ラーメン屋に行った。味噌ラーメン専門のラーメン屋。いかにも「こだわってます風」のラーメン屋だ。
カウンターに女の店員二名、奥に男の店員一名。
今まで、「こだわってます風」のラーメン屋の店員特有の、気取った感じの男をあまり好ましく思っていなかったのだが、いざ女の店員がフツウにラーメンを作っているのを見ていたら、なんだか拍子抜けした感じを受けてしまった自分がいた。別に女だっていいじゃない、と頭では思うのだけれど。
食券を買う。食券はいい。なにせ注文するときに焦ることがない。
人気No.1と書かれていた、100円増しで味玉付きの味噌ラーメンにしたのだが、食券を渡した後で、味玉のために100円を払うのはもったいなかったんじゃないか?と思い始めた。あまりにお腹が空いていたので、判断力が鈍っていたのだろうか?いずれにせよ、ケチな男である。
店内を見渡す。どうも「こだわってます風」のラーメン屋にしては、店内がこざっぱりしている。もしかすると、「こだわってます風のラーメン屋感」を出しているチェーン店なのかもしれない。
近所の神社の名前が書かれた、正月用の御札が置かれている。これも「地元密着感」を出すための小道具なのだろうか。考え過ぎだろうか。
ラーメンが来る。食べる。おいしい。おいしい味噌ラーメンだ。
そして同時に、あることを再確認する。
やっぱりオレって醤油ラーメン派だな、と。じゃあどうして味噌ラーメン屋に行った、オレよ。
いや、もしかすると、自分が今まで醤油ラーメン派だったのは、おいしい味噌ラーメンを知らなかったせいなのではないか、と思ったのだ 。でもやっぱり僕は醤油派だった。できればあっさりした普通の醤油ラーメンがいい。少なくとも今のところは。
赤ちゃん連れの家族客がやって来る。なんとなく肩身が狭くなる。
麺を食べて終えて、スープを飲む。こういう「こだわってます風」のラーメン屋は、ほぼ例外なく、スープがしょっぱい。「こだわってます感」を出すためにいろいろなよくわからないものを煮込んでいるせいでしょっぱくなるのかもしれないが、よくわからない。
店を出るときに店員に「ごちそうさま」と言ったが聞こえなかったらしい。めんどうなのでそのまま店を出る。
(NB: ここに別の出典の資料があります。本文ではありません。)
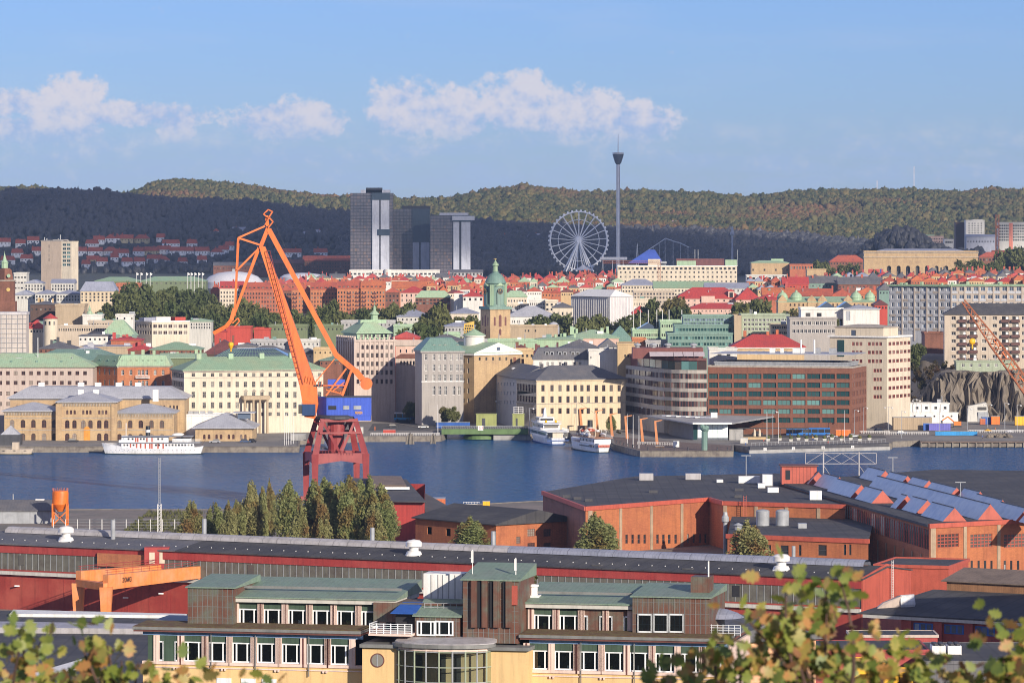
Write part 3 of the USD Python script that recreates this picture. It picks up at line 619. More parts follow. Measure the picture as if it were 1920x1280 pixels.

店の前に自販機があり、「不二家 ネクター」が100円だったので買って飲む。ネクターはうまい。一説には、神に献上するために作られた飲み物であるとされている。おおげさ。
おいしかったけど、多分また行くことはないだろう。僕が味噌派に転向してしまったら、どうなるかはわからないが。世界は未知にあふれている。おおげさ。